● Scenes as source code:
__________________________________________________
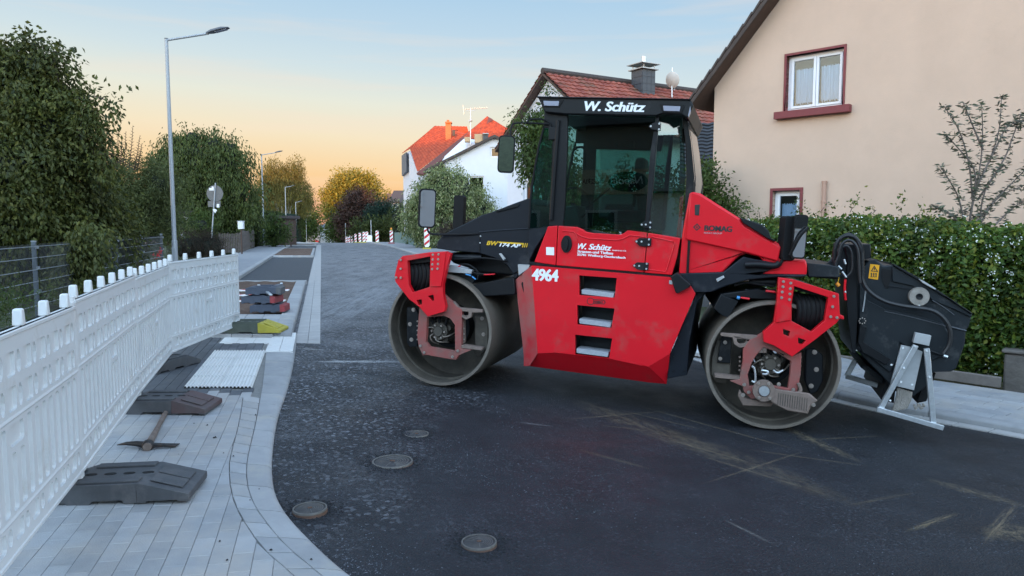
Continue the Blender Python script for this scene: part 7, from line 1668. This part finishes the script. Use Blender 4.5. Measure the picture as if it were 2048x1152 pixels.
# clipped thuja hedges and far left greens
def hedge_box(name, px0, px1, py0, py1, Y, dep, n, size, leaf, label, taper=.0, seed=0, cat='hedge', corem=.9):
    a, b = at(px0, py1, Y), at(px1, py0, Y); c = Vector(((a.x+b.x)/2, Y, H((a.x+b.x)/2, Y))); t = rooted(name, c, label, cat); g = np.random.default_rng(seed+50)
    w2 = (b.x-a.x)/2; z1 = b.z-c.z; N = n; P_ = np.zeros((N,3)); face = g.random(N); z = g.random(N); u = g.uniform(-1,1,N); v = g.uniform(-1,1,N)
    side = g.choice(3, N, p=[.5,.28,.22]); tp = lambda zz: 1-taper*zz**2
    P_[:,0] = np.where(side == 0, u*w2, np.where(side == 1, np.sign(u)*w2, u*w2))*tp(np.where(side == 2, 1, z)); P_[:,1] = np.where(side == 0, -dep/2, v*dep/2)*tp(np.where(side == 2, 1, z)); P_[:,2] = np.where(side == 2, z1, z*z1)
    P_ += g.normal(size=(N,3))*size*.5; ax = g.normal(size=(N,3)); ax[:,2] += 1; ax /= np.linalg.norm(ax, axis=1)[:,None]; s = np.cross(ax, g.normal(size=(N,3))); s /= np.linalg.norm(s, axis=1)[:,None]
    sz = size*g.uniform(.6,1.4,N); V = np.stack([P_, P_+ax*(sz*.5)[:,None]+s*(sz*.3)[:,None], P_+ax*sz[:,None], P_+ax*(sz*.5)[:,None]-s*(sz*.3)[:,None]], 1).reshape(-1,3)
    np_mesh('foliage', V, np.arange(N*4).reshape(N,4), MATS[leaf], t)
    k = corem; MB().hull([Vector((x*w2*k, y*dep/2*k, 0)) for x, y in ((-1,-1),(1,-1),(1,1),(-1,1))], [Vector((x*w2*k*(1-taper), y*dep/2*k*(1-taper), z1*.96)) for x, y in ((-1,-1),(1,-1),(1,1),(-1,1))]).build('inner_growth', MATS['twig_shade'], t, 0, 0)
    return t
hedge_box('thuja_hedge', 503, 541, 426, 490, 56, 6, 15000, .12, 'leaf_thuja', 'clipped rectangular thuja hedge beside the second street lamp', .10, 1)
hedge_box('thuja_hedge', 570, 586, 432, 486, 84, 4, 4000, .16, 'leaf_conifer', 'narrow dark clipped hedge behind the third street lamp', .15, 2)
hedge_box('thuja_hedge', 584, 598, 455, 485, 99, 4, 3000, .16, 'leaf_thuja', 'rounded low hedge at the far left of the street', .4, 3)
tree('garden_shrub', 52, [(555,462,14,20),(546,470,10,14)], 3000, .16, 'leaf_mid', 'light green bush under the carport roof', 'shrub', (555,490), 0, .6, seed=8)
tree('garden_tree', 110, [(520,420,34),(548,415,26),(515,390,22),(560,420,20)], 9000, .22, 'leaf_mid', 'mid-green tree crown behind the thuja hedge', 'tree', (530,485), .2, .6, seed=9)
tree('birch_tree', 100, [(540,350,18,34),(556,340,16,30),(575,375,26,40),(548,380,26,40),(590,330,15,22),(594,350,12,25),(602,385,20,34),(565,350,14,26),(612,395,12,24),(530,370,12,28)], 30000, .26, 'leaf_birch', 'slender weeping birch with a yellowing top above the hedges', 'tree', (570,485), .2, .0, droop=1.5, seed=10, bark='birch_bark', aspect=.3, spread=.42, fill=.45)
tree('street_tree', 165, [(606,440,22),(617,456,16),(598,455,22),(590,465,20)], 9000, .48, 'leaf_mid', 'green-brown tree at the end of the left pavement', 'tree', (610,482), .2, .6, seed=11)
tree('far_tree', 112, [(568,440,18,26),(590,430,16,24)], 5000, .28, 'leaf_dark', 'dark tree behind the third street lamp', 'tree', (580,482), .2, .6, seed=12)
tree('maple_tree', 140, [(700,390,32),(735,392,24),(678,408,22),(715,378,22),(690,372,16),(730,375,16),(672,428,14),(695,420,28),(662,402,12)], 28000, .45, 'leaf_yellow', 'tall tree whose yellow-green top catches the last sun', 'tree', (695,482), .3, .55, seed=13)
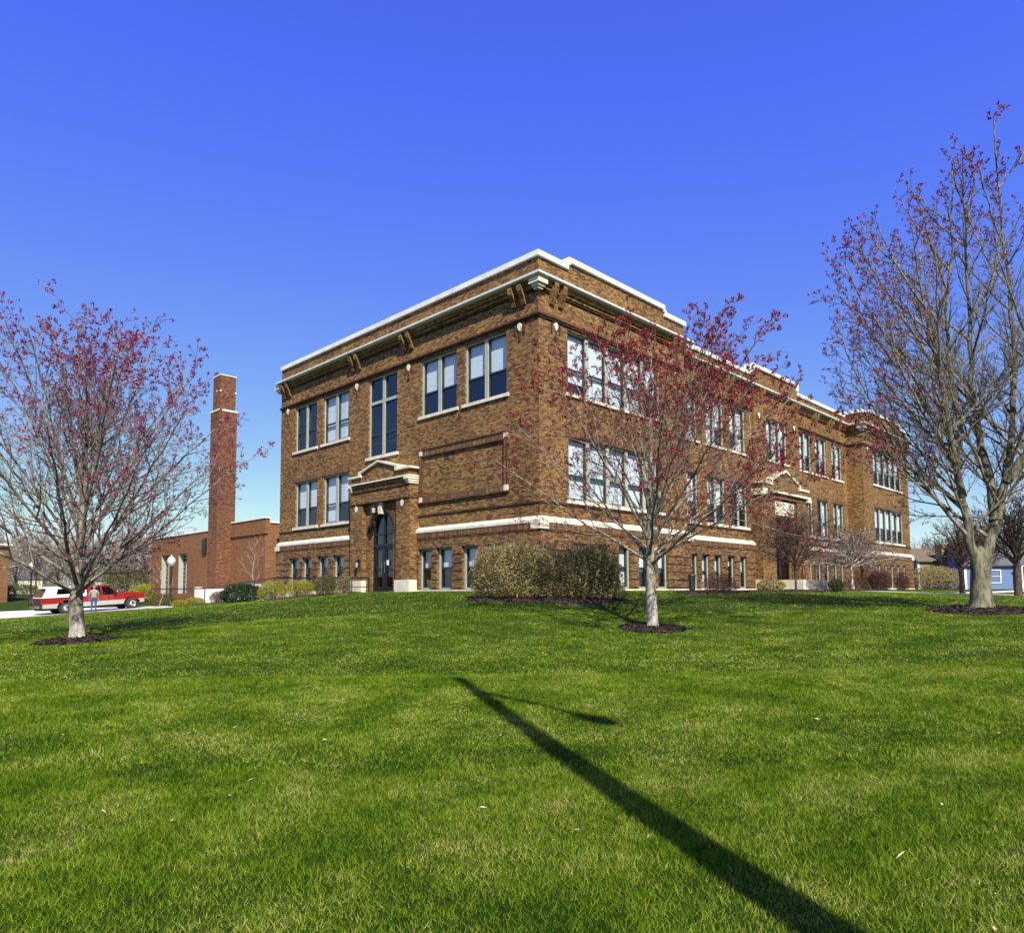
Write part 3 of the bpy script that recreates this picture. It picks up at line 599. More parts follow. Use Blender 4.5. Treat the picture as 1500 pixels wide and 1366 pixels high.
__________________________________________________
● Directions for this task:
Only the number is wanted: how many lines above include the word "part"?

● Task solution:
2